#### Collected data

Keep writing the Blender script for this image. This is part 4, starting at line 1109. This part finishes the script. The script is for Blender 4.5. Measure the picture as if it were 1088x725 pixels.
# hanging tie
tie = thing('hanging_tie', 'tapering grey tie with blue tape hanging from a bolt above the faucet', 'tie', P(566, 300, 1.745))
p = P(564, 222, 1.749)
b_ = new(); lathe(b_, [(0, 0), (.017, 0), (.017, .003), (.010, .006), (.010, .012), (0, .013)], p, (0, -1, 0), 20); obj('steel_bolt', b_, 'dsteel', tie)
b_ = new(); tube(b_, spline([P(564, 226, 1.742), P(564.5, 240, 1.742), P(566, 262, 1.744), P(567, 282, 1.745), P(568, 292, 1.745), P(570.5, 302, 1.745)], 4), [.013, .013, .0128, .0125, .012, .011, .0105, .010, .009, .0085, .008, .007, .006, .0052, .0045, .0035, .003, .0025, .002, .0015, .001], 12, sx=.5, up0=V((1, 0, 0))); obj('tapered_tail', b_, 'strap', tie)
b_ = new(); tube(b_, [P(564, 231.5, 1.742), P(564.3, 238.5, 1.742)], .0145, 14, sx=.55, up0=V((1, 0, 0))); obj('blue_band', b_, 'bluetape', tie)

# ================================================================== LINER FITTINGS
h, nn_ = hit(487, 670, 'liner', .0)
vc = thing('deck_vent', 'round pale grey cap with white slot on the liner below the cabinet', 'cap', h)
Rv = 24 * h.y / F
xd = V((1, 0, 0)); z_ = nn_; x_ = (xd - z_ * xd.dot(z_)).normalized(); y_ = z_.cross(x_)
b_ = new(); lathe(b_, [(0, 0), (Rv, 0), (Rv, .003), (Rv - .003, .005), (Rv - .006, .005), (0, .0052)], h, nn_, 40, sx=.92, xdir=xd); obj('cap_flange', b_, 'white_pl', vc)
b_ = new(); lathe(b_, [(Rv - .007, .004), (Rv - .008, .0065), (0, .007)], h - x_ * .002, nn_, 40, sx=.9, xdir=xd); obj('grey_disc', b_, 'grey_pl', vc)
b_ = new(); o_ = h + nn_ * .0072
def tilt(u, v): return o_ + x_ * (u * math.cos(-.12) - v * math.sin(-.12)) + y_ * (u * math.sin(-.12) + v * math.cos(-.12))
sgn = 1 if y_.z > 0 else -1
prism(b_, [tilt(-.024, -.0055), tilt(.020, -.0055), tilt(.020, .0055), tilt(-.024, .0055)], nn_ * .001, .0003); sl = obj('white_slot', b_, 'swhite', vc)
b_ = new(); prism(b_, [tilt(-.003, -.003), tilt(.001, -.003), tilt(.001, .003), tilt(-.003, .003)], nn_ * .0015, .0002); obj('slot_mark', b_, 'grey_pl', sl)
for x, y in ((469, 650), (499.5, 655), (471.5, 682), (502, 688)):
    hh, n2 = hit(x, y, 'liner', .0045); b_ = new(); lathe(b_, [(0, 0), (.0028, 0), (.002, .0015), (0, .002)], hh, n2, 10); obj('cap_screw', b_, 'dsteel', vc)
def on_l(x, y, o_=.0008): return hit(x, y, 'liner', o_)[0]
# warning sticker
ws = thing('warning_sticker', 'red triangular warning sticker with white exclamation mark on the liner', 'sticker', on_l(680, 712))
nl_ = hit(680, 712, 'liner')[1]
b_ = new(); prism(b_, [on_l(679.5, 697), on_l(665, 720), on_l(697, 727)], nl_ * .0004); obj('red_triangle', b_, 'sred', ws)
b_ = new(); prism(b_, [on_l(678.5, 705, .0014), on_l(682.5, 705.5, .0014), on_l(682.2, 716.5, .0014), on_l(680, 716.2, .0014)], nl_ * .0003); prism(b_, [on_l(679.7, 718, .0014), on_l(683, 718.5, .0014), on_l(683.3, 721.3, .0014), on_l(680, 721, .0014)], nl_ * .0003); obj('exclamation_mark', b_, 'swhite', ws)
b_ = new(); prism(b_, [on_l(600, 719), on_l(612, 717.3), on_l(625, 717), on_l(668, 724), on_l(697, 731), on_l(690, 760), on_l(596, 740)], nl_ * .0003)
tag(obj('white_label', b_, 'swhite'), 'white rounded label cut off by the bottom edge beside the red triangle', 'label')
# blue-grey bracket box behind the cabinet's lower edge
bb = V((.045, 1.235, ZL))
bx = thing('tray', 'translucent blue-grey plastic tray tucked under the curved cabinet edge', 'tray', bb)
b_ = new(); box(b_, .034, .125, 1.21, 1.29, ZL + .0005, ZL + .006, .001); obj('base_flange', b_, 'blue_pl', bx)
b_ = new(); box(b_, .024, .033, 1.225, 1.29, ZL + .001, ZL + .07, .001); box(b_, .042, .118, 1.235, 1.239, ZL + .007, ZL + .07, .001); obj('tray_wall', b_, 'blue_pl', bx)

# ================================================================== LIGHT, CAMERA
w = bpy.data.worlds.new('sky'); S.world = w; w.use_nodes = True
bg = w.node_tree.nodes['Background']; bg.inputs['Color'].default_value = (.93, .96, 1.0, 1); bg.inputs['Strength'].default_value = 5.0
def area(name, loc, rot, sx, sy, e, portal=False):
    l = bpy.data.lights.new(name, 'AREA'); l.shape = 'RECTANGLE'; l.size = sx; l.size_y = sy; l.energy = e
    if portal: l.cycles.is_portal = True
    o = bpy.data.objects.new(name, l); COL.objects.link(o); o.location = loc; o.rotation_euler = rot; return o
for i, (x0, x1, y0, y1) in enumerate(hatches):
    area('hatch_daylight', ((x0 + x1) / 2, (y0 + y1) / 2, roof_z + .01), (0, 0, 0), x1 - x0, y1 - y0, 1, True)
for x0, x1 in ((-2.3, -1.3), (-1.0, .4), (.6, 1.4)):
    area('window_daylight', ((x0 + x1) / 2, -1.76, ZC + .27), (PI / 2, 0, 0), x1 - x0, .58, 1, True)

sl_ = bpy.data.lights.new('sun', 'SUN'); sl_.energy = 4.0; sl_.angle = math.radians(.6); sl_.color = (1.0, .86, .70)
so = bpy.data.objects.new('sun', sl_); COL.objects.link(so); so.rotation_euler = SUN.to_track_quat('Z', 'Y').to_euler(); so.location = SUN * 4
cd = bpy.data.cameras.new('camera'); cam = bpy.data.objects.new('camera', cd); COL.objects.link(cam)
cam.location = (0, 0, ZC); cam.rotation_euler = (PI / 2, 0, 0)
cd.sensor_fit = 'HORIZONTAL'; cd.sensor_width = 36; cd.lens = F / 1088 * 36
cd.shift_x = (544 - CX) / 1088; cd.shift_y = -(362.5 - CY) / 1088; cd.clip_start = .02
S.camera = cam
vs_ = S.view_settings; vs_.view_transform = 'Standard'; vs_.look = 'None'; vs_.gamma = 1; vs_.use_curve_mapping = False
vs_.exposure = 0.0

########

■ Given request
Reproduce the material precisely, including every line.

■ Response to this task
Keep writing the Blender script for this image. This is part 4, starting at line 1109. This part finishes the script. The script is for Blender 4.5. Measure the picture as if it were 1088x725 pixels.
# hanging tie
tie = thing('hanging_tie', 'tapering grey tie with blue tape hanging from a bolt above the faucet', 'tie', P(566, 300, 1.745))
p = P(564, 222, 1.749)
b_ = new(); lathe(b_, [(0, 0), (.017, 0), (.017, .003), (.010, .006), (.010, .012), (0, .013)], p, (0, -1, 0), 20); obj('steel_bolt', b_, 'dsteel', tie)
b_ = new(); tube(b_, spline([P(564, 226, 1.742), P(564.5, 240, 1.742), P(566, 262, 1.744), P(567, 282, 1.745), P(568, 292, 1.745), P(570.5, 302, 1.745)], 4), [.013, .013, .0128, .0125, .012, .011, .0105, .010, .009, .0085, .008, .007, .006, .0052, .0045, .0035, .003, .0025, .002, .0015, .001], 12, sx=.5, up0=V((1, 0, 0))); obj('tapered_tail', b_, 'strap', tie)
b_ = new(); tube(b_, [P(564, 231.5, 1.742), P(564.3, 238.5, 1.742)], .0145, 14, sx=.55, up0=V((1, 0, 0))); obj('blue_band', b_, 'bluetape', tie)

# ================================================================== LINER FITTINGS
h, nn_ = hit(487, 670, 'liner', .0)
vc = thing('deck_vent', 'round pale grey cap with white slot on the liner below the cabinet', 'cap', h)
Rv = 24 * h.y / F
xd = V((1, 0, 0)); z_ = nn_; x_ = (xd - z_ * xd.dot(z_)).normalized(); y_ = z_.cross(x_)
b_ = new(); lathe(b_, [(0, 0), (Rv, 0), (Rv, .003), (Rv - .003, .005), (Rv - .006, .005), (0, .0052)], h, nn_, 40, sx=.92, xdir=xd); obj('cap_flange', b_, 'white_pl', vc)
b_ = new(); lathe(b_, [(Rv - .007, .004), (Rv - .008, .0065), (0, .007)], h - x_ * .002, nn_, 40, sx=.9, xdir=xd); obj('grey_disc', b_, 'grey_pl', vc)
b_ = new(); o_ = h + nn_ * .0072
def tilt(u, v): return o_ + x_ * (u * math.cos(-.12) - v * math.sin(-.12)) + y_ * (u * math.sin(-.12) + v * math.cos(-.12))
sgn = 1 if y_.z > 0 else -1
prism(b_, [tilt(-.024, -.0055), tilt(.020, -.0055), tilt(.020, .0055), tilt(-.024, .0055)], nn_ * .001, .0003); sl = obj('white_slot', b_, 'swhite', vc)
b_ = new(); prism(b_, [tilt(-.003, -.003), tilt(.001, -.003), tilt(.001, .003), tilt(-.003, .003)], nn_ * .0015, .0002); obj('slot_mark', b_, 'grey_pl', sl)
for x, y in ((469, 650), (499.5, 655), (471.5, 682), (502, 688)):
    hh, n2 = hit(x, y, 'liner', .0045); b_ = new(); lathe(b_, [(0, 0), (.0028, 0), (.002, .0015), (0, .002)], hh, n2, 10); obj('cap_screw', b_, 'dsteel', vc)
def on_l(x, y, o_=.0008): return hit(x, y, 'liner', o_)[0]
# warning sticker
ws = thing('warning_sticker', 'red triangular warning sticker with white exclamation mark on the liner', 'sticker', on_l(680, 712))
nl_ = hit(680, 712, 'liner')[1]
b_ = new(); prism(b_, [on_l(679.5, 697), on_l(665, 720), on_l(697, 727)], nl_ * .0004); obj('red_triangle', b_, 'sred', ws)
b_ = new(); prism(b_, [on_l(678.5, 705, .0014), on_l(682.5, 705.5, .0014), on_l(682.2, 716.5, .0014), on_l(680, 716.2, .0014)], nl_ * .0003); prism(b_, [on_l(679.7, 718, .0014), on_l(683, 718.5, .0014), on_l(683.3, 721.3, .0014), on_l(680, 721, .0014)], nl_ * .0003); obj('exclamation_mark', b_, 'swhite', ws)
b_ = new(); prism(b_, [on_l(600, 719), on_l(612, 717.3), on_l(625, 717), on_l(668, 724), on_l(697, 731), on_l(690, 760), on_l(596, 740)], nl_ * .0003)
tag(obj('white_label', b_, 'swhite'), 'white rounded label cut off by the bottom edge beside the red triangle', 'label')
# blue-grey bracket box behind the cabinet's lower edge
bb = V((.045, 1.235, ZL))
bx = thing('tray', 'translucent blue-grey plastic tray tucked under the curved cabinet edge', 'tray', bb)
b_ = new(); box(b_, .034, .125, 1.21, 1.29, ZL + .0005, ZL + .006, .001); obj('base_flange', b_, 'blue_pl', bx)
b_ = new(); box(b_, .024, .033, 1.225, 1.29, ZL + .001, ZL + .07, .001); box(b_, .042, .118, 1.235, 1.239, ZL + .007, ZL + .07, .001); obj('tray_wall', b_, 'blue_pl', bx)

# ================================================================== LIGHT, CAMERA
w = bpy.data.worlds.new('sky'); S.world = w; w.use_nodes = True
bg = w.node_tree.nodes['Background']; bg.inputs['Color'].default_value = (.93, .96, 1.0, 1); bg.inputs['Strength'].default_value = 5.0
def area(name, loc, rot, sx, sy, e, portal=False):
    l = bpy.data.lights.new(name, 'AREA'); l.shape = 'RECTANGLE'; l.size = sx; l.size_y = sy; l.energy = e
    if portal: l.cycles.is_portal = True
    o = bpy.data.objects.new(name, l); COL.objects.link(o); o.location = loc; o.rotation_euler = rot; return o
for i, (x0, x1, y0, y1) in enumerate(hatches):
    area('hatch_daylight', ((x0 + x1) / 2, (y0 + y1) / 2, roof_z + .01), (0, 0, 0), x1 - x0, y1 - y0, 1, True)
for x0, x1 in ((-2.3, -1.3), (-1.0, .4), (.6, 1.4)):
    area('window_daylight', ((x0 + x1) / 2, -1.76, ZC + .27), (PI / 2, 0, 0), x1 - x0, .58, 1, True)

sl_ = bpy.data.lights.new('sun', 'SUN'); sl_.energy = 4.0; sl_.angle = math.radians(.6); sl_.color = (1.0, .86, .70)
so = bpy.data.objects.new('sun', sl_); COL.objects.link(so); so.rotation_euler = SUN.to_track_quat('Z', 'Y').to_euler(); so.location = SUN * 4
cd = bpy.data.cameras.new('camera'); cam = bpy.data.objects.new('camera', cd); COL.objects.link(cam)
cam.location = (0, 0, ZC); cam.rotation_euler = (PI / 2, 0, 0)
cd.sensor_fit = 'HORIZONTAL'; cd.sensor_width = 36; cd.lens = F / 1088 * 36
cd.shift_x = (544 - CX) / 1088; cd.shift_y = -(362.5 - CY) / 1088; cd.clip_start = .02
S.camera = cam
vs_ = S.view_settings; vs_.view_transform = 'Standard'; vs_.look = 'None'; vs_.gamma = 1; vs_.use_curve_mapping = False
vs_.exposure = 0.0